11.23.2009

Reading CRU e-mails with CEI-colored glasses

From the CLIMATEGATE e-mails:
As I see it, there are two key issues here.

First, the Competitive Enterprise Institute (CEI) and Pat Michaels are arguing that Phil Jones and colleagues at the CRU [Climatic Research Unit at the University of East Anglia, UK ] willfully, intentionally, and suspiciously "destroyed" some of the raw surface temperature data used in the construction of the gridded surface temperature datasets.

Second, the CEI and Pat Michaels contend that the CRU surface temperature datasets provided the sole basis for IPCC "discernible human influence" conclusions.

Both of these arguments are incorrect. First, there was no intentional destruction of the primary source data. I am sure that, over 20 years ago, the CRU could not have foreseen that the raw station data might be the subject of legal proceedings by the CEI and Pat Michaels. Raw data were NOT secretly destroyed to avoid efforts by other scientists to replicate the CRU and Hadley Centre-based estimates of global-scale changes in near-surface temperature. In fact, a key point here is that other groups -- primarily at the NCDC [NOAA National Climatic Data Center] and at GISS [NASA Goddard Institute for Space Studies], but also in Russia -- WERE able to replicate the major findings of the CRU and UK Hadley Centre groups. The NCDC and GISS groups performed this replication completely independently. They made different choices in the complex process of choosing input data, adjusting raw station data for known inhomogeneities (such as urbanization effects, changes in instrumentation, site location, and observation time), and gridding procedures. NCDC and GISS-based estimates of global surface temperature changes are in good accord with the HadCRUT data results.

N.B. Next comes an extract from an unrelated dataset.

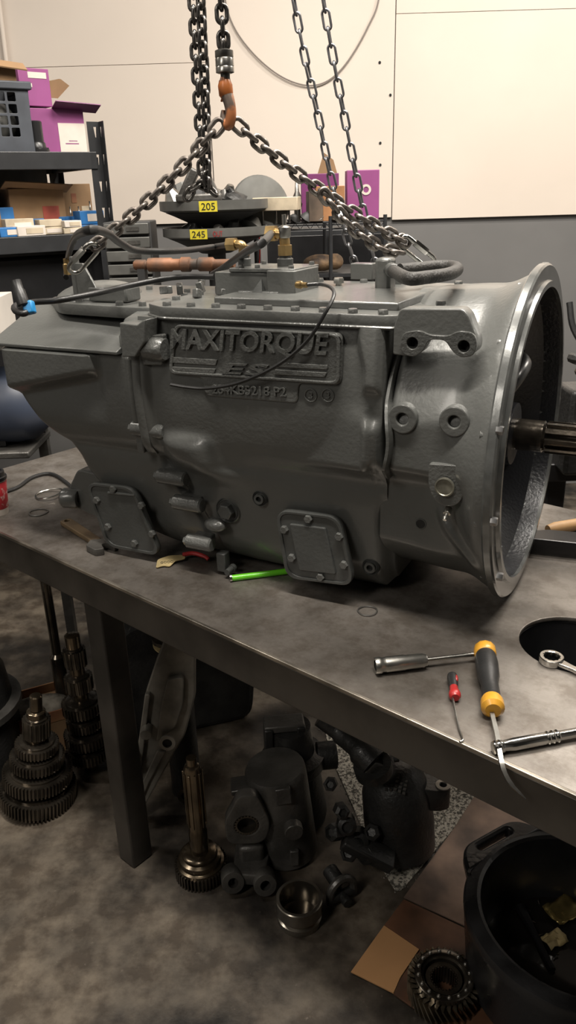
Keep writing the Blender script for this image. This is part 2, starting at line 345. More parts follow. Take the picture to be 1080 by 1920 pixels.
# ------------------------------------------------------------ gearbox
A = math.radians(62.5); RF = .29
CB = PZ(972, 1092, T) + Vector((0, 0, RF))
gu = Vector((-math.sin(A), math.cos(A), 0)); gv = Vector((-math.cos(A), -math.sin(A), 0))
def side(x, y, v):
    d = ray(x, y); t = (v - (CAM - CB).dot(gv)) / d.dot(gv); p = CAM + d * t - CB; return p.dot(gu), p.z
def deckp(x, y, z):                                   # point of a level plane, in gearbox coordinates
    p = PZ(x, y, CB.z + z) - CB; return Vector((p.dot(gu), p.dot(gv), z))
def sm(x, a, b): t = np.clip((x - a) / (b - a), 0, 1); return t * t * (3 - 2 * t)
def win(x, a, b, e): return sm(x, a - e, a + e) * (1 - sm(x, b - e, b + e))
def arr(f): return lambda u, z: f(np.asarray(u, float), np.asarray(z, float))
ZT, ZBm = .212, -.287
@arr
def h_main(u, z):
    up = .2395 - .9 * np.clip(.09 - z, 0, .2) ** 2 - .035 * np.clip((.0 - z) / .08, 0, 1) ** 2 - .6 * np.clip(z - .07, 0, 1) ** 2
    lo = .215 - .036 * np.clip((-z - .05) / .2, 0, 1) - .012 * sm(u, .40, .66)
    lo = lo * (1 - sm(z, -.10, .05)) + .19 * sm(z, -.10, .05)
    h = np.maximum(up, lo)
    # square boss at the lower right of the upper bulge
    a = sm(z, -.032, -.016) * (1 - sm(z, .06, .10)) * win(u, .215, .385, .010)
    h = h * (1 - a) + np.maximum(h, .246 - .02 * sm(u, .2, .38)) * a
    # upright rib at the right end of the case with a notch
    rb = win(u, .196, .222 + .012 * sm(z, .14, .20), .008) * (sm(z, .105, .125) + .75 * (1 - sm(z, .05, .075)) * sm(z, -.03, .0))
    h = h + .014 * rb
    # facet below the seam
    fz = np.exp(-(((u - .575) / .055) ** 4 + ((z + .035) / .034) ** 4) * 1.1); h = h + .020 * fz
    fz = np.exp(-(((u - .53) / .07) ** 2 + ((z + .065) / .03) ** 2)); h = h + .022 * fz
    # seam flange
    us = .655 - .085 * sm(-z, .04, .24); e = np.exp(-((u - us + .004) / .012) ** 4); h = h + (.012 - .02 * sm(-z, .02, .08)) * e * sm(z, -.28, -.2) * (z < .20)
    k = np.clip((-z - .205) / .082, 0, 1); h = h - .085 * (1 - np.sqrt(np.clip(1 - k * k, 0, 1)))
    h = h - .03 * (1 - sm(u, .19, .225)) ** 2 * sm(-z, .06, .14)
    return h
def ue(z):
    z = np.asarray(z, float)
    return 1.022 - .055 * sm(-z, -.07, .03) - .065 * sm(-z, .0, .10) - .06 * sm(-z, .09, .20) - .13 * sm(-z, .2, .29) - .05 * sm(z, .15, .20)
@arr
def h_rear(u, z):
    up = .236 - .9 * np.clip(.09 - z, 0, .2) ** 2 - .045 * np.clip((.0 - z) / .08, 0, 1) ** 2
    lo = .202 - .036 * np.clip((-z - .05) / .2, 0, 1)
    h = np.maximum(up, lo * (1 - sm(z, -.10, .05)) + .18 * sm(z, -.10, .05))
    h = h - .045 * sm(z, .140, .160) - np.clip(z - .150, 0, 1) * .9
    # ramp bulge, slanting lower edge
    zl = .100 - .22 * (u - .77); a = sm(z, zl - .012, zl + .014) * (1 - sm(z, .138, .148)) * sm(u, .745, .778); h = h + .020 * a - .010 * (1 - a) * sm(u, .74, .78) * sm(z, -.0, .08)
    k = np.clip((-z - .205) / .082, 0, 1); h = h - .085 * (1 - np.sqrt(np.clip(1 - k * k, 0, 1)))
    e = sm(u, ue(z) - .06, ue(z) + .001); h = h - .05 * e ** 2
    return h
@arr
def h_bell(u, z):
    R = .252 + .006 * (1 - sm(u, .08, .2)) + .022 * (1 - sm(u, .012, .085)) ** 1.5
    zz = np.clip(z / R, -1, 1); c = R * np.sqrt(1 - zz * zz)
    flat = .205 + 0 * u
    t = (1 - sm(z, -.045, .005)) * sm(u, .03, .13)
    h = c * (1 - t) + np.minimum(c, flat) * t
    # flattened upper flank carrying the bracket
    g = sm(u, .05, .10); h = h * (1 - g) + np.minimum(h, .246) * g
    # groove next to the case
    gr = sm(u, .172, .195); h = h - .030 * gr * sm(z, -.04, .0)
    # upper ledge fillet and slanted rib
    zr = -.05 - (.13 - u) * 1.15; r = np.exp(-((z - zr) / .013) ** 2) * sm(u, .02, .04) * (1 - sm(u, .085, .11)); h = h + .010 * r
    return h
def cast_mesh(name, hf, u0, u1, zt, zb, nu=150, nz=110, usc=None):
    """closed casting: near and far flanks follow hf(u, z), flat on top"""
    g = G(); phi = np.linspace(PI / 2, -PI / 2, nz); rings = []
    for i in range(nu + 1):
        s = i / nu; u = u0 + (u1 - u0) * s
        a = zt(u) if callable(zt) else zt; b = zb(u) if callable(zb) else zb
        z = (a + b) / 2 + (a - b) / 2 * np.sin(phi); uu = (u0 + (usc(z) - u0) * s) if usc else np.full(nz, u)
        v = np.maximum(hf(uu, z), .004)
        rings.append([(uu[k], v[k], z[k]) for k in range(nz)] + [(uu[k], -v[k], z[k]) for k in range(nz - 1, -1, -1)])
    n = 2 * nz; vs = [p for r in rings for p in r]
    fs = [(i * n + k, i * n + (k + 1) % n, (i + 1) * n + (k + 1) % n, (i + 1) * n + k) for i in range(nu) for k in range(n)]
    fs += [tuple(range(n))[::-1], tuple(range(nu * n, nu * n + n))]
    return g.add(vs, fs).mesh(name, 60)
gb = thing('gearbox', 'huge freshly painted grey truck gearbox slung from chains on the steel workbench', 'gearbox', (CB.x, CB.y, T), math.atan2(gu.y, gu.x))
GO = Vector((0, 0, RF))
def gp(name, me, m=None, bev=0, label=None, parent=None, kind=None, smooth=38):
    if isinstance(me, G): me = me.mesh(name, smooth)
    o = obj(name, me, m or M['paint'], parent or gb, loc=None if parent else GO, bev=bev, label=label, kind=kind); return o
def gw(p): return CB + gu * p[0] + gv * p[1] + Vector((0, 0, p[2]))
gp('main_case', cast_mesh('main_case', h_main, .192, .662, ZT, lambda u: ZBm + .035 * (1 - float(sm(np.array(u), .19, .245))) ** 2, 190, 120))
gp('rear_case', cast_mesh('rear_case', h_rear, .660, 1.02, .205, ZBm, 130, 130, usc=ue))
def bz(u): return .252 + .006 * (1 - sm(np.array(u), .08, .2)) + .022 * (1 - sm(np.array(u), .012, .085)) ** 1.5
bm_ = cast_mesh('bell_housing', h_bell, .010, .205, lambda u: float(bz(u)) - .004, lambda u: -float(bz(u)) + .012 * float(sm(np.array(u), .02, .2)) + .004, 110, 110)
# open the mouth of the bell: drop the front cap
import bmesh as _b
q = _b.new(); q.from_mesh(bm_); 
for f in list(q.faces):
    if len(f.verts) > 10 and f.calc_center_median().x < .05: q.faces.remove(f)
q.to_mesh(bm_); q.free()
gp('bell_housing', bm_)
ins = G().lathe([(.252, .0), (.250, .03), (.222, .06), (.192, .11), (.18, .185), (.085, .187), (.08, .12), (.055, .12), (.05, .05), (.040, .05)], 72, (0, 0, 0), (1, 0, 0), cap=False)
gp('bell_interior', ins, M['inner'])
fl = G().lathe([(.2525, .002), (.2525, -.006), (.262, -.006), (.264, .0), (.287, .0), (.290, .003), (.290, .013), (.287, .016), (.272, .017), (.262, .030), (.25, .03)], 96, (0, 0, 0), (1, 0, 0), closed=True)
gp('bell_flange', fl, mat('flange_edge_paint', (.15, .155, .15), .24, .35, .3, sc_=30, bump=.2, coat=.4))
for k in range(12):
    a = math.radians(15 + 30 * k); p = Vector((.014, .268 * math.cos(a), .268 * math.sin(a)))
    gp('flange_bolt_boss', G().cyl(p, p + Vector((.016, 0, 0)), .011, .009, 12), M['paint2'])
for a in (98, -75):                                     # two ears standing proud of the ring
    a = math.radians(a); p = Vector((.004, .272 * math.cos(a), .272 * math.sin(a)))
    gp('flange_ear', G().cyl(p, p + Vector((.012, 0, 0)), .02, n=20), M['paint'], bev=.002)
# ribs and clutch fork inside the bell
for a in (-35, -80, 25, 75, 150, 205):
    a = math.radians(a); c_, s_ = math.cos(a), math.sin(a)
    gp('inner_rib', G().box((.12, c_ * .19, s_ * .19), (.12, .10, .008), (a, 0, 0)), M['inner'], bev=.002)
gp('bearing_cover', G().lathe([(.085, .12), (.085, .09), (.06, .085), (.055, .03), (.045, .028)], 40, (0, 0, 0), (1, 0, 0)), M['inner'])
gp('clutch_fork', G().tube(spl([(.05, .02, .07), (.03, .0, .105), (.03, -.04, .12), (.06, -.09, .125), (.08, -.16, .11)]), [.010] * 3 + [.011] * 29 + [.012], 10), M['mach'])
# splined input shaft
isf = gp('input_shaft', G().lathe([(.028, .12), (.028, -.02), (.0225, -.024), (.0225, -.40), (.020, -.405), (.020, -.46)], 32, (0, 0, 0), (1, 0, 0)), M['oily'])
for k in range(10):
    a = 2 * PI * k / 10; gp('spline', G().box((-.21, .0245 * math.cos(a), .0245 * math.sin(a)), (.37, .0075, .0075), (a, 0, 0)), M['oily'], parent=isf, bev=.0008)
# --- surface placement
def S(x, y, hf, off=0.0):
    v = .21
    for _ in range(30):
        u, z = side(x, y, v); v = .5 * v + .5 * float(hf(u, z))
    u, z = side(x, y, v + off); return u, float(hf(u, z)), z
SX = lambda v: frame((0, v, 0), (-1, 0, 0), (0, 0, 1))                 # plates standing on the flank: (x, y) = (-u, z)
def fl2(px, v): return [(-side(x, y, v)[0], side(x, y, v)[1]) for x, y in px]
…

The second argument -- that "discernible human influence" findings are like a house of cards, resting solely on one observational dataset -- is also invalid. The IPCC Third Assessment Report (TAR) considers MULTIPLE observational estimates of global-scale near-surface temperature changes. It does not rely on HadCRUT data alone - as is immediately obvious from Figure 2.1b of the TAR, which shows CRU, NCDC, and GISS global-mean temperature changes.

As pointed out in numerous scientific assessments (e.g., the IPCC TAR and Fourth Assessment Reports, the U.S. Climate Change Science Program Synthesis and Assessment Report 1.1 (Temperature trends in the lower atmosphere: steps for understanding and reconciling differences), and the state of knowledge report, Global Climate Change Impacts on the United States, rigorous statistical fingerprint studies have now been performed with a whole range of climate variables -- and not with surface temperature only. Examples include variables like ocean heat content, atmospheric water vapor, surface specific humidity, continental river runoff, sea-level pressure patterns, stratospheric and tropospheric temperature, tropopause height, zonal-mean precipitation over land, and Arctic sea-ice extent. The bottom-line message from this body of work is that natural causes alone CANNOT plausibly explain the climate changes we have actually observed. The climate system is telling us an internally- and physically-consistent story. The integrity and reliability of this story does NOT rest on a single observational dataset, as Michaels and the CEI incorrectly claim.

I have known Phil for most of my scientific career. He is the antithesis of the secretive, "data destroying" character the CEI and Michaels are trying to portray to the outside world. Phil and Tom Wigley have devoted significant portions of their scientific careers to the construction of the land surface temperature component of the HadCRUT dataset. They have conducted this research in a very open and transparent manner -- examining sensitivities to different gridding algorithms, different ways of adjusting for urbanization effects, use of various subsets of data, different ways of dealing with changes in spatial coverage over time, etc. They have thoroughly and comprehensively documented all of their dataset construction choices. They have done a tremendous service to the scientific community -- and to the planet -- by making gridded surface temperature datasets available for scientific research. They deserve medals -- not the kind of deliberately misleading treatment they are receiving from Pat Michaels and the CEI.